I have struggled and struggled over what to say in this post. A dream that I have had since I was an eight-year-old little girl is becoming reality today, and I am experiencing so many emotions.

I am so excited today to fulfill this lifelong goal, and that has caused me immense guilt. There have been some weak moments during this process where I have allowed some lies to seep into my heart. Yes, my dream is coming true, and it came at a great price. The things I learned, the journey that I had to take came as a result of burying a child. The truth is, satan doesn’t want me to be excited today. He wants me to keep telling myself that I only wrote a book because Joshua died. He wants me to feel guilt. And there have been times when he won those battles. He won’t win the war. 

What I can tell you with 100% certainty is that I wouldn’t have made it the last eight years without God. It would have been easy to question God. It would have been easy to become angry with Him and walk away. How could a good and loving God allow such terrible things to happen? The truth is, God put us on this earth and gave us free will.
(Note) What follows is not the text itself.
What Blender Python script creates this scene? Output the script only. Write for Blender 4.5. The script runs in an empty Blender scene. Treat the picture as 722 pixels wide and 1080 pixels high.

We walked away from Him; He didn’t walk away from us. 

Our Heavenly Father, our Creator chases after us with so much love and so many blessings, if only we could open our eyes and our hearts to see it all! We have all had opportunities to walk away, but like Simon Peter said in Luke 6:68 “Lord, to whom shall we go?” No one could comfort or rescue me like God! I pray that God is honored and glorified through our story. I pray that people will read it and run towards God with open arms knowing that only He can rescue them.

This has not been an easy journey, and I don’t want one minute of it to be wasted. My son lived his race so well, and I want others to live theirs well! Losing Joshua was so hard! It still is. God didn’t cause it to happen, and I want to shout from the rooftops what He has done for us, how faithful He has been every single step of this brutal journey. So, yes, I will be excited about reaching this goal and let go of the guilt that is not based in God’s truth!